Old adversaries join to commemorate Jutland centenary

HMS Warspite and HMS Malaya during the Battle of Jutland. IWM

The hundredth anniversary of the Battle of Jutland has been marked with a service at St Magnus' Cathedral in Kirkwall, Orkney.

The cathedral is the most northerly in the British Isles and the closest to the only battle between the British and German Grand Fleets of the First World War.

The service was led by the minister of the cathedral, Fraser MacNaughton. He was joined by the Royal Navy's chaplain of the fleet, the Venerable Ian Wheatley, and a German naval chaplain.

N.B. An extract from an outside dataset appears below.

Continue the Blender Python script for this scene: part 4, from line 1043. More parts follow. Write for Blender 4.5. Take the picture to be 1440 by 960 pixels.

It was attended by the Prime Minister, David Cameron, and the First Minister of Scotland, Nicola Sturgeon.

German President Joachim Gauck was also present, with the Princess Royal representing the British Royal Family. The Duke of Edinburgh had been expected to attend but was unwell. His son-in-law Vice-Admiral Sir Tim Laurence, said: "He just has a minor ailment and I think at his age it would be unwise to go and stand in a windswept cemetery for a long period at that stage."

Representatives of all the other nations connected to the battle – Australia, Canada, Ireland, Japan, Malta, New Zealand and South Africa – were at the cathedral. A Royal Marines band paraded through Kirkwall to the service. 

Thousands of ceramic poppies were installed at the cathedral and a specially commissioned piece of music by the late Master of the Queen's Music, Sir Peter Maxwell Davies, who lived on Orkney, was performed.

Descendants of those who fought at the battle also attended the commemorations, which drew to a close at the cemetery on the island of Hoy where 450 servicemen are buried.

A service also took place on HMS Duncan at Jutland Bank, the site of the battle.

The Battle of Jutland was claimed as a victory by both the British and German navies. It was fought in darkness and fog over two days in a series of engagements. While the Royal Navy lost more ships and men – 14 sunk and 6,097 deaths – than the German, at 11 ships sunk and 2,551 lives lost, the German navy retreated to port and did not venture out for the rest of the war. Its failure to break the British blockade that would starve Germany into surrender represented a huge strategic defeat.

Admiral Jellicoe, described by Winston Churchill as "the only man who could lose the war in an afternoon", has been blamed – most historians say unfairly – for being over-cautious in not pursuing and destroying the German fleet. Many of the British losses have been put down to gunnery practices in which safety was sacrificed for speed.